The San Francisco Board of Education unanimously voted last month in favor of painting over a George Washington mural series on a school wall depicting Washington standing over a Native American’s corpse and another in the company of slaves on his Mount Vernon estate.
“This is reparations,” Education Board Commissioner Mark Sanchez said in a KQED report when asked about the estimated $600,000 price tag for its removal. It could reportedly take a year to complete.
The 1,600-square-foot mural series titled “Life of Washington” was painted on San Francisco’s George Washington High School in 1936 by a Russian-American artist and Stanford University art professor Victor Arnautoff.
It was funded by the New Deal’s Works Progress Administration and shows a variety of scenes from Washington’s life.
School district spokeswoman Laura Dudnick confirmed that although only two mural pieces stand out as offensive to members of the community, the board’s decision would apply to all 13 panels of the mural.
School board members had to decide whether to cover and preserve the painting using panels or textile, or completely erase it by painting over it. Buckling under pressure from those who find the images offensive to certain members of the school community, the board decided to paint over it.
Advocates for removing the mural included local high school students, George Washington High School graduates, and Native Americans.
During a public comment portion of the June 25 meeting, Paloma Flores, program coordinator for the district’s Indian Education Program, said, per KQED, “It’s not a matter of offense, it’s a matter of the right to learn without a hostile environment.”
“Intent does not negate lived experience,” she added.
According to KQED, mural critics in the community “believe the artist’s intentions are irrelevant in light of the harm to young people of color daily confronted by images of their ancestors debased.”
Native American Barbara Mumby-Huerta, who staffs the San Francisco Art Commission, challenged statements on historical accuracy, saying that the mural is ignorant of indigenous people.
“To portray a Native person face down, dead, you are trapping their soul so that they can not move on,” she said, per KQED.
One mural supporter says he plans to legally challenge the move to paint over the mural. Lope Yap Jr., vice president of the school’s alumni group, vowed to “use every tactic available” for litigation, according to KQED.
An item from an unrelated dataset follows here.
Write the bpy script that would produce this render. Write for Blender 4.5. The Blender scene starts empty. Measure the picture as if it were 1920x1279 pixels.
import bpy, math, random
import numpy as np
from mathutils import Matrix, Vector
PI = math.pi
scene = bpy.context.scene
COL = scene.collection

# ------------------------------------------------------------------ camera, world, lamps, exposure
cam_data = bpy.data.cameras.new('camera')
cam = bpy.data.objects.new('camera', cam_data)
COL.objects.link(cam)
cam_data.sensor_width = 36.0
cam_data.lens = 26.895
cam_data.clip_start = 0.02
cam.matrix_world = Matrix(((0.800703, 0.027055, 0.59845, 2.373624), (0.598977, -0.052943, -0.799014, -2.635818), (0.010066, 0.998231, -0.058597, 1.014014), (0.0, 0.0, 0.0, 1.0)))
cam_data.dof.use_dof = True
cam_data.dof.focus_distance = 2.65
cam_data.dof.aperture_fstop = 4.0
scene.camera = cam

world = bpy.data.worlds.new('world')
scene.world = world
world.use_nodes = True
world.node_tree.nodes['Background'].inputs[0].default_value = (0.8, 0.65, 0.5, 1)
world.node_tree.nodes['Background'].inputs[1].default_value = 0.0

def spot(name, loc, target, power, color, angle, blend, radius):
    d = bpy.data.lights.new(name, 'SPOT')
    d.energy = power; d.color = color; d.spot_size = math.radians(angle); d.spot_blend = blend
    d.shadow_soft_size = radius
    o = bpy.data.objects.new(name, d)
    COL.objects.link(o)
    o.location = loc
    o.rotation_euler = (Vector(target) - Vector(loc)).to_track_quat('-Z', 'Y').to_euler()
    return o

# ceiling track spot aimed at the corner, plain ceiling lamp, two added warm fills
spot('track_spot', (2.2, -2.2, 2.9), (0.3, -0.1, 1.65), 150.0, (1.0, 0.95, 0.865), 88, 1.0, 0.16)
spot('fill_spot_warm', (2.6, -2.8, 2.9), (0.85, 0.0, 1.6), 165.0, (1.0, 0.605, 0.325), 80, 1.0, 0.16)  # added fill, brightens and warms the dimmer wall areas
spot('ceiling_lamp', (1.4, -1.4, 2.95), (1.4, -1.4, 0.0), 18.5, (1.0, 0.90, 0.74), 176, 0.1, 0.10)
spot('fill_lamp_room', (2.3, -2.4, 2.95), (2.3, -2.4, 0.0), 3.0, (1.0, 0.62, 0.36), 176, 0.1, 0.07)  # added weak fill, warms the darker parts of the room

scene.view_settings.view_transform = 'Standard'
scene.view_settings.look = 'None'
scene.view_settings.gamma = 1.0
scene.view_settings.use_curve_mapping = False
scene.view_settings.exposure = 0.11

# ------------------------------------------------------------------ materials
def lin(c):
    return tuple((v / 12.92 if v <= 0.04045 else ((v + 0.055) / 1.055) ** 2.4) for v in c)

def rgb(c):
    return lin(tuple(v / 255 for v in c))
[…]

Before the school board meeting, the San Francisco Chronicle polled art leaders in the Bay Area about the controversy.
“I am deeply sensitive to the pain that this situation is causing the student body and Washington High School community,” said Neal Benezra, director of the San Francisco Museum of Modern Art.
“A decision to paint over the mural is irreversible,” he added. “The option to cover the artwork with panels to allow future educational research keeps open that opportunity.”
Jarrett Stepman of The Daily Signal wrote about the removal of the mural, citing a historian’s account of Arnautoff, “a man of the left in his own time,” and his intention of making Washington “less glamorized” by painting images of the slaves he owned or the price paid with Native Americans’ blood during westward expansion.
In his interview with historian Fergus M. Bordewich, Bordewich explains:
[Arnautoff] included those images not to glorify Washington, but rather to provoke a nuanced evaluation of his legacy. The scene with the dead Native American, for instance, calls attention to the price of ‘manifest destiny.’ Arnautoff’s murals also portray the slaves with humanity and the several live Indians as vigorous and manly.
Those who condemn the murals have misunderstood it, seeing only what they sought to find. They’ve also got their history seriously wrong. Washington did own slaves—124 men, women, and children—and oversaw many more who belonged to his wife’s family. But by his later years he had evolved into a proto-abolitionist, a remarkable ethical journey for a man of his time, place, and class.
The removal of the mural is expected to take at least a year, according to district staff. Before proceeding with painting over the mural, its historical significance requires an environmental review.
In the case that the painting takes more time than expected, the district could cover it with panels. Three years, Sanchez said, would be considered “undue delay.”